Ещё чаще иероглиф 大 встречается в словах китайского происхождения, таких, например, как 大学 (дайгаку) - университет, институт, высшее учебное заведение (большое учение).
А что получится, если соединить вместе иероглифы «Большой» И «Человек»? Получится взрослый человек (大人). Вопрос только в том, как сие творение произнести вслух? Только не пытайтесь самостоятельно искать ответ! Неужели вы ещё не привыкли к тому, что японский язык - это язык коварных подвохов и морочащих голову неожиданностей? Так вот, данное слово читается ни по кунам, ни по онам, ни по их комбинациям. Оно читается вообще другим, для нас с вами просто «взятым с потолка» способом. Взрослый человек (大人) по-японски будет «отона»! Откуда взялось это слово? Почему оно используется здесь? Чтобы ответить на эти вопросы, вспомните гору Фудзи (富士山) и всё, что о ней говорилось в предыдущем эссе.
Пришла пора сделать некоторые пояснения. Ещё раз оформим табличку-досье на кандзи «Большой», но только немножечко по-другому, почти по-японски:
[大 - Большой ダイ,タイ_おおきい 3 (大 (37) большой)]
Обращает на себя внимание запись кунов и онов: «оокий» записано знаками азбуки Хирагана, в то время как «дай» - знаками азбуки Катакана. Здесь имеет место исторически сложившаяся традиция: «оокий» - слово исконно японское, национальное, в то время как «ДАЙ» - заимствованное. Как известно, японцы - известные мастера что-нибудь позаимствовать из других культур на пользу себе и на процветание своей маленькой родины, при этом они довольно строго разграничивают заимствованное и исконно японское.
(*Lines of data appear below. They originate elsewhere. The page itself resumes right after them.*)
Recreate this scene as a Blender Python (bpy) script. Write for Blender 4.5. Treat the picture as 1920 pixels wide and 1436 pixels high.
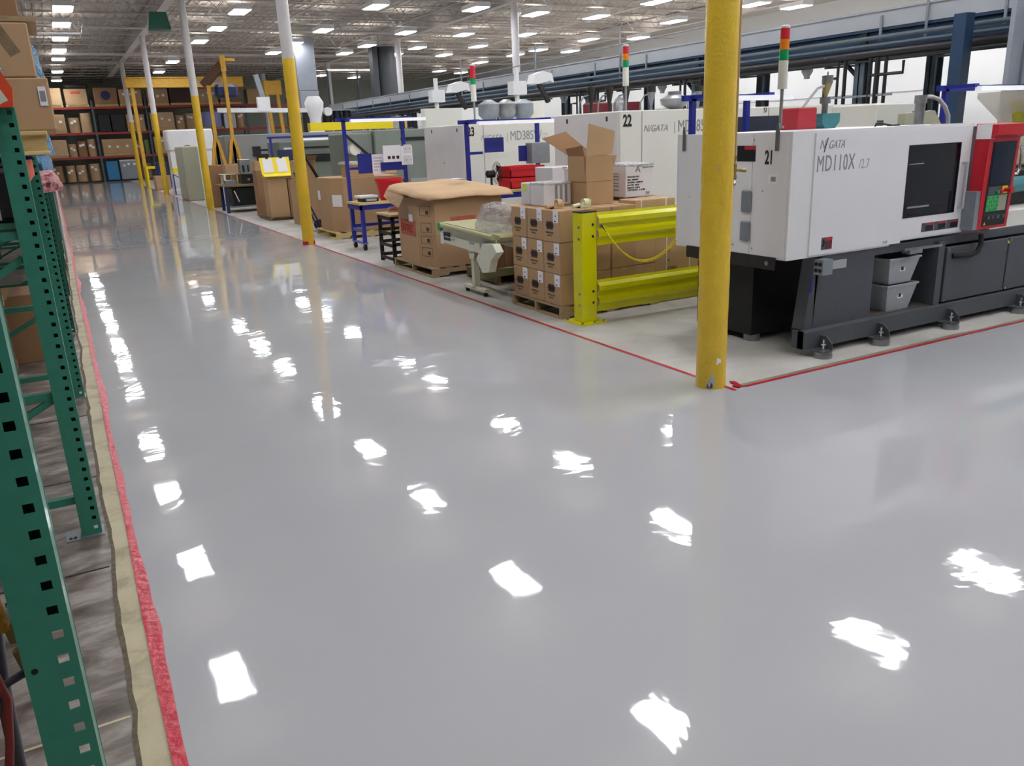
import bpy, math, random
from mathutils import Vector, Matrix, noise
random.seed(7)
for o in list(bpy.data.objects): bpy.data.objects.remove(o)
S = bpy.context.scene
COL = S.collection
# ---------------------------------------------------------------- camera
yaw, pitch, roll, fpx = 0.4884106518, 0.2967627097, -0.0418101479, 1524.5448
cam_d = bpy.data.cameras.new('camera'); cam_d.sensor_width = 36; cam_d.lens = fpx/1920*36; cam_d.clip_end = 300
cam = bpy.data.objects.new('camera', cam_d); COL.objects.link(cam)
F = Vector((math.sin(yaw)*math.cos(pitch), math.cos(yaw)*math.cos(pitch), -math.sin(pitch)))
Rt = Vector((math.cos(yaw), -math.sin(yaw), 0)); U = Rt.cross(F)
c_, s_ = math.cos(roll), math.sin(roll)
R2 = c_*Rt + s_*U; U2 = -s_*Rt + c_*U
mw = Matrix((R2, U2, -F)).transposed().to_4x4(); mw.translation = Vector((0, 0, 1.8))
cam.matrix_world = mw
S.camera = cam
# ---------------------------------------------------------------- world / exposure
w = bpy.data.worlds.new('world'); S.world = w; w.use_nodes = True
w.node_tree.nodes['Background'].inputs[0].default_value = (0.9, 0.93, 1.0, 1); w.node_tree.nodes['Background'].inputs[1].default_value = 0.25
S.view_settings.view_transform = 'Standard'; S.view_settings.look = 'None'
S.view_settings.gamma = 1.0; S.view_settings.use_curve_mapping = False
S.view_settings.exposure = 0.18
LAMP = 34.0          # emission of the ceiling fixtures
# ---------------------------------------------------------------- materials
def lin(c):
    if isinstance(c, str):
        c = [int(c[i:i+2], 16)/255 for i in (0, 2, 4)]
        c = [x/12.92 if x <= .04045 else ((x+.055)/1.055)**2.4 for x in c]
    return (*c[:3], 1)
MC = {}
def mat(name, col, rough=.6, metal=0, var=0, vscale=8, bump=0, bscale=60, alpha=1, emit=0, trans=0, ior=1.45, col2=None, stretch=None, coat=0):
    if name in MC: return MC[name]
    m = bpy.data.materials.new(name); m.use_nodes = True; nt = m.node_tree; b = nt.nodes['Principled BSDF']
    c = lin(col); b.inputs['Base Color'].default_value = c; b.inputs['Roughness'].default_value = rough
    b.inputs['Metallic'].default_value = metal; b.inputs['IOR'].default_value = ior
    if coat: b.inputs['Coat Weight'].default_value = coat; b.inputs['Coat Roughness'].default_value = .08
    if alpha < 1: b.inputs['Alpha'].default_value = alpha
    if trans: b.inputs['Transmission Weight'].default_value = trans
    if emit: b.inputs['Emission Color'].default_value = c; b.inputs['Emission Strength'].default_value = emit
    if var or bump or col2:
        tc = nt.nodes.new('ShaderNodeTexCoord'); mp = nt.nodes.new('ShaderNodeMapping')
        nt.links.new(tc.outputs['Object'], mp.inputs[0])
        if stretch: mp.inputs['Scale'].default_value = stretch
        if var or col2:
            n = nt.nodes.new('ShaderNodeTexNoise'); n.inputs['Scale'].default_value = vscale; n.inputs['Detail'].default_value = 6
            nt.links.new(mp.outputs[0], n.inputs['Vector'])
            r = nt.nodes.new('ShaderNodeValToRGB'); r.color_ramp.elements[0].position = .35; r.color_ramp.elements[1].position = .65
            k = lin(col2) if col2 else tuple(x*(1-var) for x in c[:3])+(1,)
            r.color_ramp.elements[0].color = k; r.color_ramp.elements[1].color = c
            nt.links.new(n.outputs['Fac'], r.inputs[0]); nt.links.new(r.outputs[0], b.inputs['Base Color'])
        if bump:
            n2 = nt.nodes.new('ShaderNodeTexNoise'); n2.inputs['Scale'].default_value = bscale; n2.inputs['Detail'].default_value = 4
            nt.links.new(mp.outputs[0], n2.inputs['Vector'])
            bp = nt.nodes.new('ShaderNodeBump'); bp.inputs['Strength'].default_value = bump; bp.inputs['Distance'].default_value = .02
            nt.links.new(n2.outputs['Fac'], bp.inputs['Height']); nt.links.new(bp.outputs[0], b.inputs['Normal'])
    MC[name] = m; return m
M = dict(
 white=mat('machine_white', 'e6e6ea', .38, var=.03, vscale=3),
 cream=mat('machine_cream', 'e2e1da', .42, var=.03, vscale=2),
 dgrey=mat('machine_dark_grey', '50545b', .5, var=.08, vscale=20, bump=.05, bscale=400),
 black=mat('black_plastic', '17181b', .45),
 rubber=mat('black_rubber', '1d1d1f', .7),
 red=mat('red_paint', 'c01c2c', .35), redd=mat('red_matte', 'b3303a', .5),
 redbin=mat('red_plastic', 'e02632', .38), orange=mat('orange_paint', 'dc4a24', .45, var=.2),
 yellow=mat('yellow_column_paint', 'e8c136', .42, var=.10, vscale=6, bump=.35, bscale=35, coat=.25),
 yelpl=mat('yellow_column_plain', 'e4bb30', .5, var=.1, vscale=5),
 wcol=mat('white_column_paint', 'd4d0d2', .5, var=.05, vscale=5),
 rail=mat('guardrail_yellow', 'dcd800', .3, var=.04, vscale=4, coat=.3),
 crane=mat('crane_yellow', 'dba93a', .5, var=.15),
 ybright=mat('bright_yellow', 'f2dc1e', .45),
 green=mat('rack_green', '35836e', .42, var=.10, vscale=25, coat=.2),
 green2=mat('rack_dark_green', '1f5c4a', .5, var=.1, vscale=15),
 rred=mat('rack_beam_red', 'a83a3c', .5), rpost=mat('rack_post_slate', '4c5b60', .5),
 kraft=mat('cardboard', 'ba9873', .8, var=.06, vscale=3, bump=.05, bscale=150),
 kraftd=mat('cardboard_dark', '9b7656', .82, var=.10, vscale=3, bump=.05, bscale=150),
 kraftl=mat('cardboard_light', 'c9a883', .8, var=.08, vscale=4, bump=.05, bscale=100),
 kraftdd=mat('cardboard_brown', '4a3a38', .85, var=.1),
 seam=mat('cardboard_gap', '4a3423', .9), tape=mat('packing_tape', 'c7a680', .25),
 ink=mat('print_black', '2a2523', .8), inkb=mat('print_brown', '55402f', .8), inkg=mat('print_grey', '8f9094', .5), inkg2=mat('print_light_grey', 'b0b1b6', .5), inkr=mat('print_red', 'c2543e', .8),
 inkd=mat('print_dark_red', '8a1f1c', .8),
 paper=mat('paper', 'efeef4', .7), wbox=mat('white_cardboard', 'dedce2', .7, var=.03, vscale=5),
 wood=mat('pallet_wood', 'b39a78', .85, var=.25, vscale=14, stretch=(1, 6, 6), bump=.2, bscale=60),
 woody=mat('pallet_wood_yellow', 'd8c489', .8, var=.15, vscale=14, stretch=(1, 6, 6)),
 woodd=mat('pallet_wood_dark', '8d775a', .85, var=.3, vscale=14, bump=.2, bscale=60),
 blue=mat('station_blue', '232e96', .4, var=.05), blue2=mat('station_blue_light', '5a68b8', .4), navy=mat('navy_panel', '1d2a86', .5),
 sblue=mat('steel_blue', '24405f', .45, var=.15, vscale=4), sblue2=mat('steel_blue_dark', '1f2c3c', .5, var=.2, vscale=4), sgrey=mat('steel_grey_blue', '57646f', .45, var=.15, vscale=6),
 fascia=mat('fascia_grey', 'a9adb5', .45, var=.08, vscale=1.5), pipe=mat('black_pipe', '232227', .4, var=.2, vscale=3), steel=mat('galvanised', '9a9ca0', .35, metal=.7, var=.2, vscale=10),
 chrome=mat('chrome', 'd5d6da', .15, metal=1), brass=mat('brass', '9a8a5a', .35, metal=.8),
 ggrey=mat('grey_green_machine', '7d857f', .5, var=.06, vscale=3), ggrey2=mat('grey_machine', '8f9092', .5, var=.06, vscale=3), cab=mat('beige_cabinet', 'b3b19c', .5, var=.04, vscale=3),
 conv=mat('conveyor_cream', 'd9d8c2', .4, var=.04), belt=mat('conveyor_belt', 'aaa67e', .55), ggreen=mat('green_cap', '1f9c60', .4), black2=mat('black_steel', '2b2728', .5, var=.2, vscale=15),
 joist=mat('joist_paint', 'c4bcb6', .7, var=.2, vscale=2), deck=mat('roof_deck', 'd0c8c0', .75, var=.12, vscale=.6), girder=mat('girder_paint', 'd8d0cc', .6, var=.1, vscale=1),
 duct=mat('duct_grey', '9fa5b0', .4, metal=.3, var=.08, vscale=2), ductd=mat('duct_dark', '3a3c40', .6),
 wallg=mat('wall_green_grey', 'a0a397', .75, var=.05, vscale=.7), wallw=mat('wall_white', 'f4f4f4', .75), bluep=mat('blue_plastic', '2f7fb5', .35), lav=mat('lavender_plastic', '8c94d0', .4),
 dblue=mat('dark_blue', '22305a', .5), teal=mat('teal_enamel', '4a8a92', .3, metal=.2), olive=mat('olive_drum', '6f7a4a', .5), lampoff=mat('lamp_housing', 'e8e8ea', .5),
 amber=mat('amber_lens', 'f08a20', .3), redl=mat('red_lens', 'd8303c', .3), greenl=mat('green_lens', '10a060', .3), grn=mat('keypad_green', '4fae62', .5), keyg=mat('keypad_grey', 'a5a391', .5),
 galv=mat('bin_steel', '8f969f', .42, metal=.35, var=.1, vscale=12), binp=mat('bin_plastic', 'a9aeb4', .4, var=.1, vscale=12), trayd=mat('tray_deck_brown', '5c534e', .6, var=.3, vscale=12), screen=mat('screen_dark', '20283a', .12), winglass=mat('dark_window', '14161f', .06),
 cone=mat('clear_hopper', 'c9c2bb', .2, alpha=.55), copper=mat('copper_wire', '8a4f38', .4, metal=.5), lime=mat('sticky_note', 'd2e63a', .7),
 pinkw=mat('pinkish_bag', 'b58a88', .6, var=.5, vscale=25, col2='8a3a40'), lamp=mat('lamp_diffuser', 'fbfdff', .5, emit=LAMP), roof_fill=mat('added_roof_fill', 'fffaf2', .5, emit=7.0), tube=mat('tube_lamp', 'fbfcff', .5, emit=14.0), wtube=mat('tube_white', 'eef0f6', .5, emit=.35),
 pole=mat('grey_pole', '9a9b9c', .4, metal=.4), gold=mat('hose_tan', 'b59a6a', .45), redhose=mat('red_hose', '8a3530', .5), ghose=mat('grey_hose', '4a4a52', .5), maroon=mat('maroon', '6e2630', .5))
def film(name, col, a):
    m = bpy.data.materials.new(name); m.use_nodes = True; nt = m.node_tree; b = nt.nodes['Principled BSDF']
    b.inputs['Base Color'].default_value = lin(col); b.inputs['Roughness'].default_value = .12; b.inputs['Specular IOR Level'].default_value = .9
    b.inputs['Alpha'].default_value = a
    n = nt.nodes.new('ShaderNodeTexNoise'); n.inputs['Scale'].default_value = 14; n.inputs['Detail'].default_value = 5; n.inputs['Distortion'].default_value = 1.5
    tc = nt.nodes.new('ShaderNodeTexCoord'); nt.links.new(tc.outputs['Object'], n.inputs['Vector'])
    bp = nt.nodes.new('ShaderNodeBump'); bp.inputs['Strength'].default_value = 1; bp.inputs['Distance'].default_value = .05
    nt.links.new(n.outputs['Fac'], bp.inputs['Height']); nt.links.new(bp.outputs[0], b.inputs['Normal'])
    return m
M['film'] = film('plastic_film', 'd2d4dc', .38); M['bfilm'] = film('blue_film', '5f9ac8', .75); M['wfilm'] = film('white_film', 'e8e8f0', .8)
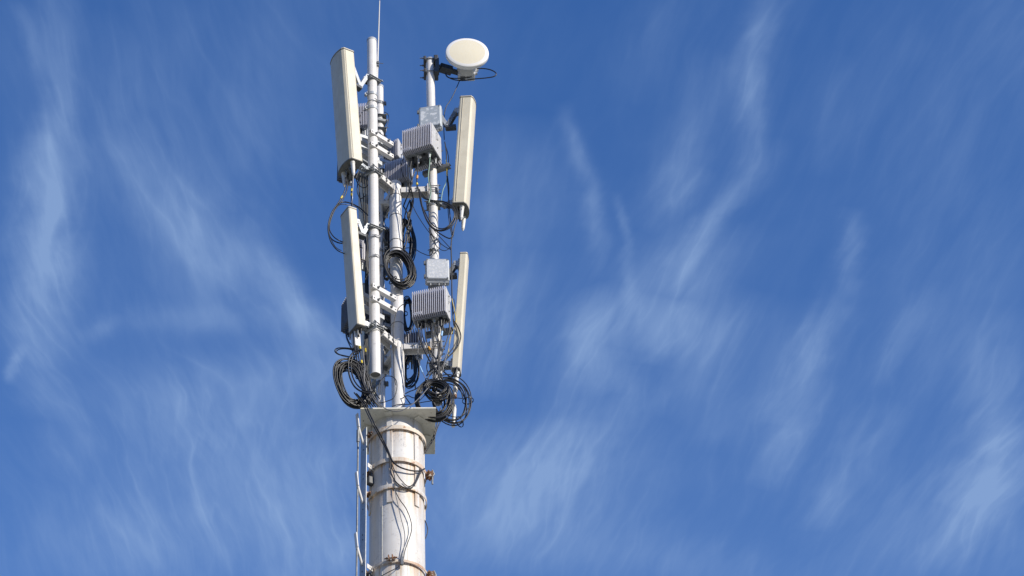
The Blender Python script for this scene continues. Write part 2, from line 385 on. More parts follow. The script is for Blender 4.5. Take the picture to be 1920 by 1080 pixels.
# rust runs and grey scuffs in the mast paint
def weather(mat, zs, rust_amt):
    t = mat.node_tree; b = t.nodes['Principled BSDF']; src = b.inputs['Base Color'].links[0].from_socket
    def N(ty, **k):
        n = t.nodes.new(ty)
        for q, c in k.items(): setattr(n, q, c)
        return n
    def M(op, x, y=None, z=None):
        n = N('ShaderNodeMath', operation=op)
        for i, v in enumerate((x, y, z)):
            if v is None: continue
            if isinstance(v, (int, float)): n.inputs[i].default_value = v
            else: t.links.new(v, n.inputs[i])
        return n.outputs[0]
    tcn = N('ShaderNodeTexCoord'); sp = N('ShaderNodeSeparateXYZ'); t.links.new(tcn.outputs['Object'], sp.inputs[0]); z = sp.outputs[2]
    def noise(sc, sxyz, det, lo, hi):
        mp = N('ShaderNodeMapping'); mp.inputs['Scale'].default_value = sxyz; t.links.new(tcn.outputs['Object'], mp.inputs[0])
        n = N('ShaderNodeTexNoise'); n.inputs['Scale'].default_value = sc; n.inputs['Detail'].default_value = det; n.inputs['Roughness'].default_value = .65
        t.links.new(mp.outputs[0], n.inputs['Vector'])
        r_ = N('ShaderNodeMapRange'); r_.inputs['From Min'].default_value = lo; r_.inputs['From Max'].default_value = hi; t.links.new(n.outputs['Fac'], r_.inputs['Value']); return r_.outputs[0]
    run = noise(1, (24, 24, .7), 4, .44, .62); edge = noise(1, (40, 40, 30), 4, .35, .75)
    m = None
    for zb, L in zs:
        up = N('ShaderNodeMapRange'); up.inputs['From Min'].default_value = zb-L; up.inputs['From Max'].default_value = zb; t.links.new(z, up.inputs['Value'])
        w = M('MULTIPLY', M('MULTIPLY', M('POWER', up.outputs[0], 1.6), M('LESS_THAN', z, zb+.01)), run)
        near = N('ShaderNodeMapRange'); near.inputs['From Min'].default_value = zb-.05; near.inputs['From Max'].default_value = zb-.01; t.links.new(z, near.inputs['Value'])
        w = M('ADD', w, M('MULTIPLY', M('MULTIPLY', near.outputs[0], M('LESS_THAN', z, zb+.03)), M('MULTIPLY', edge, .35)))
        m = w if m is None else M('MAXIMUM', m, w)
    mx = N('ShaderNodeMix', data_type='RGBA'); t.links.new(M('MULTIPLY', m, rust_amt), mx.inputs['Factor']); t.links.new(src, mx.inputs['A']); mx.inputs['B'].default_value = (.47, .29, .14, 1)
    scf = M('MULTIPLY', noise(1, (9, 9, 5), 2, .52, .62), noise(1, (55, 55, 38), 4, .5, .66))
    m2 = N('ShaderNodeMix', data_type='RGBA'); t.links.new(M('MULTIPLY', scf, .7), m2.inputs['Factor']); t.links.new(mx.outputs['Result'], m2.inputs['A']); m2.inputs['B'].default_value = (.34, .33, .33, 1)
    m3 = N('ShaderNodeMix', data_type='RGBA'); t.links.new(M('MULTIPLY', noise(1, (3, 3, .5), 4, .42, .66), .5), m3.inputs['Factor']); t.links.new(m2.outputs['Result'], m3.inputs['A']); m3.inputs['B'].default_value = (.56, .49, .38, 1)
    t.links.new(m3.outputs['Result'], b.inputs['Base Color'])
weather(MAST, [(zb1-.02, .25), (zb2-.02, .45), (zb3-.02, .45), (zb4-.01, .8)], .95)

# ------------------------------------------------------------------ centre pole and its cross arms
cp = thing('centre_pole', 'thick white pole rising from the middle of the top plate', 'pole', PZ.p(ZP+.022))
m = MB(); m.cyl(PZ.p(ZP+.022), PZ.t, PZ.r, PZ.r*.99, 32); m.build('tube', PIPE, cp)
m = MB(); m.cyl(PZ.p(ZP+.0225), PZ.p(ZP+.045), PZ.r+.05, n=32)
for k in range(8):
    a = 2*pi*k/8; q = PZ.p(ZP+.045)+V((cos(a), sin(a), 0))*(PZ.r+.028); m.cyl(q, q+ZA*.02, .012, n=6)
m.build('foot_flange', PIPE, cp)
for row in (371, 409, 456, 612): 
    m = MB(); q = PZ.row(row); m.band(q, (PZ.t-PZ.b).normalized()+V((.1*random.uniform(-1, 1), .1, 0)), PZ.r+.001, .005, .003, 24); m.build('cable_tie', BLACK, cp)
zup, zlo = PZ.row(362).z, PZ.row(655).z
def arm(P, zz, label, h=.085, w=.10, under=True):
    c, q = PZ.p(zz), P.p(zz); d = (q-c); d.z = 0; L = d.length; d.normalize(); s = V((-d.y, d.x, 0))
    o = thing('cross_arm', label, 'bracket arm', c, 'cross arms holding the antenna pipes')
    a0, a1 = PZ.r-.005, L-P.r-.012
    m = MB()                                     # U channel open below
    mid = c+d*((a0+a1)/2)
    m.box(mid+s*(w/2), d, s, ZA, a1-a0, .010, h, .002); m.box(mid-s*(w/2), d, s, ZA, a1-a0, .010, h, .002)
    m.box(mid+ZA*(h/2-.002), d, s, ZA, a1-a0-.004, w-.012, .008)
    m.build('channel', PIPE, o)
    m = MB(); m.box(c+d*(L-P.r-.006), d, s, ZA, .012, w+.06, h+.05, .002); m.build('end_plate', PIPE, o)
    m = MB(); m.box(c+d*(L+P.r+.008), d, s, ZA, .012, w+.05, h+.03, .002); m.build('back_strap', GALV, o)
    for e in (-1, 1):
        m = MB()
        for zq in (-1, 1):
            p0 = c+d*(L-P.r-.03)+s*e*(P.r+.014)+ZA*zq*.035; m.cyl(p0, p0+d*(2*P.r+.07), .006, n=8)
        m.build('u_bolt', GALVD, o)
        for a in (.35, .62):
            for zq in (-.02, .02) if a > .5 else (0,):
                p0 = mid+s*e*(w/2+.004)+d*(a-.5)*(a1-a0)+ZA*zq; m = MB(); m.cyl(p0, p0+s*e*.016, .014, n=6); m.build('bolt', GALVD, o)
    return o
arm(PA, zup, 'white channel arm joining the pole top to the front left pipe')
arm(PB, zup, 'white channel arm from the pole top to the right pipe below the upper radio unit')
arm(PC, zup, 'white channel arm behind the pole top reaching the rear pipe')
arm(PA, zlo, 'white bolted arm low on the pole next to the foot of the front left pipe')
arm(PB, zlo, 'white channel arm under the lower radio unit, half in shade')
arm(PC, zlo, 'white arm low behind the pole reaching the rear pipe')

# ------------------------------------------------------------------ antenna pipes
def pipe_thing(P, label, rows=()):
    o = thing('antenna_pipe', label, 'pipe', P.b, 'vertical antenna pipes round the pole')
    m = MB(); m.cyl(P.b, P.t, P.r, P.r, 32, caps=False)
    ax = (P.t-P.b).normalized()
    m.lathe([(P.r, 0), (P.r-.006, 0), (P.r-.006, .10)], P.b, ax, 32)
    m.build('tube', PIPE, o)
    m = MB(); m.cyl(P.b+ax*.02, P.b+ax*.03, P.r-.007, n=24); m.build('bottom_cap', CAPD, o)
    m = MB(); m.lathe([(P.r+.003, -.025), (P.r+.004, .003), (P.r*.6, .014), (0.001, .017)], P.t, ax, 32); m.build('top_cap', GALV, o)
    return o
pA = pipe_thing(PA, 'front left white pipe with a closed grey end hanging over the plate')
pB = pipe_thing(PB, 'right white pipe carrying the round dish')
pC = pipe_thing(PC, 'rear white pipe partly hidden behind the front left pipe')

def clamp(mb, P, z, d, w=.035, block=.05, rods=True, h=.05, rl=.05):
    c = P.p(z); s = V((-d.y, d.x, 0)); r = P.r
    for e in (1, -1):
        mb.box(c+d*e*(r+w/2-.008), s, d, ZA, 2*r+.03, w, h, .006)
        mb.box(c+d*e*(r*.45)+s*(r+.008), s, d, ZA, .012, r*.9, h*.8, .003); mb.box(c+d*e*(r*.45)-s*(r+.008), s, d, ZA, .012, r*.9, h*.8, .003)
    if rods:
        for e in (-1, 1):
            p0 = c+s*e*(r+.022); mb.cyl(p0-d*(r+rl), p0+d*(r+rl*.6), .006, n=8)
            mb.cyl(p0-d*(r+.018), p0-d*(r+.030), .013, n=6)
    return c
# galvanised straps on the pipes
def strap(P, row, label_parent, mat=GALV, h=.035, rod_dir=None):
    q = PA.row(row) if P is PA else P.row(row); m = MB(); ax = (P.t-P.b).normalized()
    m.band(q, ax, P.r+.001, h, .006, 28)
    d = rod_dir or hv(.75, -.66); s = V((-d.y, d.x, 0))
    for e in (-1, 1):
        m.box(q+d*(P.r+.018)+s*e*.008, d, s, ZA, .04, .005, h, .001)
    m.cyl(q+d*(P.r+.02)-s*.045, q+d*(P.r+.02)+s*.045, .006, n=8)
    m.build('strap', mat, label_parent)
for row in (180, 206): strap(PA, row, pA, GALV, .045, hv(-.95, -.3))
for row in (194,): strap(PA, row, pA, WIRE, .008)
for row in (449, 486): strap(PA, row, pA, WIRE, .008, hv(.3, -1))
for row in (188, 214): strap(PC, row+8, pC, GALVD, .05, hv(1, -.3))
strap(PC, 245, pC, GALV, .04, hv(1, -.3)); strap(PC, 722, pC, GALVD, .06, hv(1, -.3))
strap(PB, 474, pB, GALVD, .03, hv(-.5, -.9)); strap(PB, 389, pB, WIRE, .012, hv(-.5, -.9))

# lightning rod on the front left pipe
lr = thing('lightning_rod', 'thin pale whip rod standing above the front left pipe', 'rod', PA.row(150))
o1, o2 = at(707.2, 150, -.33), at(711.8, 1.5, -.33)
m = MB(); m.cyl(o1, o1+(o2-o1)*.35, .0105, .009, 10); m.cyl(o1+(o2-o1)*.35, o2, .009, .006, 10); m.build('rod', WPLAS, lr)
m = MB(); q = at(708.2, 121, -.33); m.box(q, V((1, 0, 0)), V((0, 1, 0)), ZA, .035, .05, .09, .005); m.cyl(q+V((-.03, -.03, 0)), q+V((.07, -.03, -.015)), .005, n=6); m.build('clamp', GALVD, lr)

# slim tube beside the pole
st = thing('slim_conduit', 'slim white tube on a short stub between the front left pipe and the pole', 'conduit', at(717, 745, .12))
f0 = at(717.5, 745, .12); f0.z = ZP+.022
m = MB(); m.cyl(f0, at(715.2, 377, .12), .016, n=12); m.build('tube', PIPE, st)
m = MB(); a_, b_ = at(714.5, 381, .12), at(731, 381, .06); m.box((a_+b_)/2, (b_-a_).normalized(), (b_-a_).cross(ZA).normalized(), ZA, (b_-a_).length, .05, .055, .003); m.build('stub', PIPE, st)
for row in (470, 500, 545, 640):
    m = MB(); q = at(716+(row-377)*.006, row, .12); m.box(q, V((1, 0, 0)), V((0, 1, 0)), ZA, .05, .05, .03, .004); m.cyl(q+V((-.02, -.03, .005)), q+V((.05, -.05, -.01)), .005, n=6); m.build('clip', GALV, st)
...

В жизни это выражается по-разному и порой настолько тонко, что на первый несведущий взгляд практически незаметно. Язык в этом смысле не исключение. Одним из эффективных способов, с помощью которого японский язык проводит грань между своим и чужим, является применение азбук Хирагана и Катакана, и если знаками азбуки Хирагана принято записывать исконно японские слова, то на долю азбуки Катакана легла ответственность за написание как слов иностранного происхождения (アルバイト、ポケ ツト)[127], так и собственно иностранных слов (スパシボ、クニガ、プーチソ)[128].